The Transformation Network is a National Science Foundation Sustainable Regional Systems Network program that is a partnership between eight Western U.S. universities with over 50 partner organizations including Tribal partners, governmental and non-governmental organizations, public utilities, conservation districts, irrigation districts, and municipalities. 

 

The $15 million grant started in 2021 and uses convergent research approaches to understand regime changes facing communities. The idea is to assist communities in building synergistic system connectivity across urban-rural gradients to promote sustainable cities, landscapes, and livelihoods across the Intermountain West.

 

“Our home in the Intermountain West is facing many interrelated challenges that demand we respond with urgency through transformational approaches,” she said. 

 

Threats include increased exposure to natural hazards such as wildfires and floods; increasing water and food insecurity that is exacerbated by climate change and population growth; and growing tensions at the intersections of urban and rural communities.  

 

“Our network is designed to engage with community partners and across a wide cross-section of academic disciplines to incorporate diverse perspectives to take on these challenges and formulate guided transformations for communities facing social-ecological changes,” Morgan said.

 

Morgan said her hope for the network is two-fold. 

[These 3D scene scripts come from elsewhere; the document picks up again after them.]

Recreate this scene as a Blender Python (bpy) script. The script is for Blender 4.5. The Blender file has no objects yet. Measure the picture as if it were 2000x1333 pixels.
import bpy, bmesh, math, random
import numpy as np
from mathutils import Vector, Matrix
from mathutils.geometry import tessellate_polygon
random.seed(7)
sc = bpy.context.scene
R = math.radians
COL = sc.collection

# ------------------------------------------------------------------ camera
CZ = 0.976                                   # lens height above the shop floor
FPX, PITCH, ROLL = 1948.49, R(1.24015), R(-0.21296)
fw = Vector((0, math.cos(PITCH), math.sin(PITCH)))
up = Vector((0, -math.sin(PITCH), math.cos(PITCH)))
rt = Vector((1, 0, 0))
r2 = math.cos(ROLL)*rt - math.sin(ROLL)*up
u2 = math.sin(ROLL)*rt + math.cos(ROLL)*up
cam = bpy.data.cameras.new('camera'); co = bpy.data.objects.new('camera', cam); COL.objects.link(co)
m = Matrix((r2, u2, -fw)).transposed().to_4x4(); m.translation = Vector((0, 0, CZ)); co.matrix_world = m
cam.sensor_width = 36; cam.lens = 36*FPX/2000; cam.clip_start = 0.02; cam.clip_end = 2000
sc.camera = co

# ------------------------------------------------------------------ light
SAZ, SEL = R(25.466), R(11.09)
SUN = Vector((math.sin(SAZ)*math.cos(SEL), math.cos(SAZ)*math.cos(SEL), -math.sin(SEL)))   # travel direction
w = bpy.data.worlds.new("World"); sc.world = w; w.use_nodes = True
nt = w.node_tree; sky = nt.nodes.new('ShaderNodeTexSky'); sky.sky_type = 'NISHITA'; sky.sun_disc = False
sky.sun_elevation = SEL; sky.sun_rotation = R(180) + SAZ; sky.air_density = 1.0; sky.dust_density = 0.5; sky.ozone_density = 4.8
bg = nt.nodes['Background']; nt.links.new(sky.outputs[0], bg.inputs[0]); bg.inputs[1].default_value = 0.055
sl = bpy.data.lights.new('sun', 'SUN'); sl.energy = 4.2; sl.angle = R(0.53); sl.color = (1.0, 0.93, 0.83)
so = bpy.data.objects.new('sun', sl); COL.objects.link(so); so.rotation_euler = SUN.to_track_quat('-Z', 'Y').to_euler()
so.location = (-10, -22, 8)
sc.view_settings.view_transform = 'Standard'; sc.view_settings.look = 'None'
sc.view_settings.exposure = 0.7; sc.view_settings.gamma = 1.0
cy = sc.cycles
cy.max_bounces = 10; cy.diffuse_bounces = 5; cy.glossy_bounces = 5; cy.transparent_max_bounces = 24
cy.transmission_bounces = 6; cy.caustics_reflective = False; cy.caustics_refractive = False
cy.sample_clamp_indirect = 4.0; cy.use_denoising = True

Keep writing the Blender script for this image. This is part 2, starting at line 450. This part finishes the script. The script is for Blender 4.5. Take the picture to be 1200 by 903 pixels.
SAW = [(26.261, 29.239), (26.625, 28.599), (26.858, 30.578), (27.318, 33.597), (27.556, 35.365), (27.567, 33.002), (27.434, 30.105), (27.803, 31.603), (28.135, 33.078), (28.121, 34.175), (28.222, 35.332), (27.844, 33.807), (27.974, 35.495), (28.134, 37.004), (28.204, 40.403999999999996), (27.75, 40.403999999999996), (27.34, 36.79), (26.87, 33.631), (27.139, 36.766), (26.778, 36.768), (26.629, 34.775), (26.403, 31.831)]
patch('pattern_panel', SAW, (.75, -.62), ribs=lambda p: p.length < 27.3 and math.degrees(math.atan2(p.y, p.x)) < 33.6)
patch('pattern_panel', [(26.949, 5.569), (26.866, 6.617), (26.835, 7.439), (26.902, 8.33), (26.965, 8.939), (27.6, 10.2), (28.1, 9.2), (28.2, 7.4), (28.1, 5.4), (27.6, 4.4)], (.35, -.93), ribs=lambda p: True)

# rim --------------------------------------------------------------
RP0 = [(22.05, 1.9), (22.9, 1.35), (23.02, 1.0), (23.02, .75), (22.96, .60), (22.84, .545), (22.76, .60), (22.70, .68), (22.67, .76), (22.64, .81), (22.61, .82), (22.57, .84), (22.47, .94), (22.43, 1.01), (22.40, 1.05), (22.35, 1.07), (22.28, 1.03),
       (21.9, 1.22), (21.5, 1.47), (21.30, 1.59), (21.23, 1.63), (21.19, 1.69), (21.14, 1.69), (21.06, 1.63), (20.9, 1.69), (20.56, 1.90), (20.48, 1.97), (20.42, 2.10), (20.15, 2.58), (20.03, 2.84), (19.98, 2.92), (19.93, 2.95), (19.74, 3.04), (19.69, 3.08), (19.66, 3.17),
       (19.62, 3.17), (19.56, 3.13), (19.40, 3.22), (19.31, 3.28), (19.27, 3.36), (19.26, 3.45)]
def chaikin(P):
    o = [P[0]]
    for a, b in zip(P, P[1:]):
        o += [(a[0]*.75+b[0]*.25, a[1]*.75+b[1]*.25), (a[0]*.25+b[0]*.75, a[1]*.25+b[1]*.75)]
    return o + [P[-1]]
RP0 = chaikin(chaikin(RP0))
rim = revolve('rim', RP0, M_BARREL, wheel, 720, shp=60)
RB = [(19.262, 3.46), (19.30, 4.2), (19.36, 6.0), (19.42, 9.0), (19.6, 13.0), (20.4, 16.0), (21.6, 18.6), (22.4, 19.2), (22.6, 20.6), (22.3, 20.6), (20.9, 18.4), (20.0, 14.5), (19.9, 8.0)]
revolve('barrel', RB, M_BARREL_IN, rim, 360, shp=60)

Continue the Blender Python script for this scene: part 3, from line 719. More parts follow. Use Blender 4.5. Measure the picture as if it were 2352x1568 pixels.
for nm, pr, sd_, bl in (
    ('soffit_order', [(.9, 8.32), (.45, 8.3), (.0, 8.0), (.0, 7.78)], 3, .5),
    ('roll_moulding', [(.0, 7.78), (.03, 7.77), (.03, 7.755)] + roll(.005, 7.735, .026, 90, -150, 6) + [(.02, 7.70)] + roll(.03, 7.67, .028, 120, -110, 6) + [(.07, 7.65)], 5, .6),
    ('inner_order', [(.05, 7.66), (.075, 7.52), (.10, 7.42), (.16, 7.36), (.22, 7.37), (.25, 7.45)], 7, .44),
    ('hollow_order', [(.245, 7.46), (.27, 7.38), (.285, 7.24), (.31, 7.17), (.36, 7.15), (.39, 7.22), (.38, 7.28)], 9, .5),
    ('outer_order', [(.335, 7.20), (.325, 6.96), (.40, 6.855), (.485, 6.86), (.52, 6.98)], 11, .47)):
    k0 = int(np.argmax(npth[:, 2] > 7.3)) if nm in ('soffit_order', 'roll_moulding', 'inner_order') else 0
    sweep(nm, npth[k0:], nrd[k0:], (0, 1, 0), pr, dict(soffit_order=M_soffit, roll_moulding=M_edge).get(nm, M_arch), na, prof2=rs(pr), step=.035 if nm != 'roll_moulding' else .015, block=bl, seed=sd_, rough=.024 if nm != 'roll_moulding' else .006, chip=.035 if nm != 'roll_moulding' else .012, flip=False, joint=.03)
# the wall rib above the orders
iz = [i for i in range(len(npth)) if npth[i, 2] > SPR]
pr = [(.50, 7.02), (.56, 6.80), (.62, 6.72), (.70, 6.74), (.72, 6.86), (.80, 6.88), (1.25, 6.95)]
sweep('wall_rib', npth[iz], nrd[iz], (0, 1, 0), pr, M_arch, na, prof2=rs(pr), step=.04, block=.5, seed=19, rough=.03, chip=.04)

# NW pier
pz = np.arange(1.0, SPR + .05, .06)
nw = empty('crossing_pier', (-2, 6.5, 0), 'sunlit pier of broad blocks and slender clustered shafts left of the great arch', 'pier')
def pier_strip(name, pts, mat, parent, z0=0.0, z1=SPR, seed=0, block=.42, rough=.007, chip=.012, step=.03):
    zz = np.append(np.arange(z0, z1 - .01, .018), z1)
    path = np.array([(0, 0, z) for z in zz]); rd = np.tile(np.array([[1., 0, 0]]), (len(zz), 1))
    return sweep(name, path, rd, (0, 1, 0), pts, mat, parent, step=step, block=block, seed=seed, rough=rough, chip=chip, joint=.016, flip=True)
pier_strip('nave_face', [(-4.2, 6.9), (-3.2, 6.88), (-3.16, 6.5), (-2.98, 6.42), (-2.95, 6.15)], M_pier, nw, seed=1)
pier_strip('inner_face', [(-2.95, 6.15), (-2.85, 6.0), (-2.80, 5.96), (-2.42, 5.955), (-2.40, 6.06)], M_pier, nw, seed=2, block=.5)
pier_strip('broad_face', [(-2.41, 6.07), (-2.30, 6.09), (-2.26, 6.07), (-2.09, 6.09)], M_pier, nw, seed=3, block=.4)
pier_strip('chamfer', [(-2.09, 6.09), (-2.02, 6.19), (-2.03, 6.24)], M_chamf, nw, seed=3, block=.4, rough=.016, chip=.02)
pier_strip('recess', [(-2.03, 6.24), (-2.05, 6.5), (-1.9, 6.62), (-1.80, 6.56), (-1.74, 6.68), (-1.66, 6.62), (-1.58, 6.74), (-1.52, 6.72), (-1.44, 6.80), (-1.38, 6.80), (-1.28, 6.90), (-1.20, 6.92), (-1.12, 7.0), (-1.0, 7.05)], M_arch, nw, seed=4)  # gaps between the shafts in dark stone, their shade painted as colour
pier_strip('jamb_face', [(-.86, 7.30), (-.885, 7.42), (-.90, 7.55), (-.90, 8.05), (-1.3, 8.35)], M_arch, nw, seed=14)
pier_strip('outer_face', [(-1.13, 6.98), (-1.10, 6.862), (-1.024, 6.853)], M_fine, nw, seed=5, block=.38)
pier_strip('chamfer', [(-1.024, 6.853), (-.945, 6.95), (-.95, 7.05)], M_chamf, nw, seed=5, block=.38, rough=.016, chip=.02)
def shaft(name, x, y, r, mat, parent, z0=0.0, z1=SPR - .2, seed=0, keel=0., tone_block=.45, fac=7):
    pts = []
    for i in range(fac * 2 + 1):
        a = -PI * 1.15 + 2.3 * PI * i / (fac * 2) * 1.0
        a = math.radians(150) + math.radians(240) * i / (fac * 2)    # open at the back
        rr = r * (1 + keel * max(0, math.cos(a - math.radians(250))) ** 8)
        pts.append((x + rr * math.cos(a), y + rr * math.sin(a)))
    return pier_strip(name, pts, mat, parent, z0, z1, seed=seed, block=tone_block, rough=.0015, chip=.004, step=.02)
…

“Our primary aim is to respond to the pressing societal needs, including climate adaptation and food/energy/water system sovereignty for the communities with whom work and serve. 

 

In addition, I’m hoping we will advance thinking around what it means to conduct what we call “convergent research,” which for us includes deep integration across disciplines and the development of innovative conceptual models and frameworks with community partners who often bring local knowledge and Indigenous knowledge.” 

 

Morgan said all researchers need to be thinking across disciplinary lines.

 

“Working like this in large, interdisciplinary teams and with community partners is the future of research in many fields, including sustainability science.”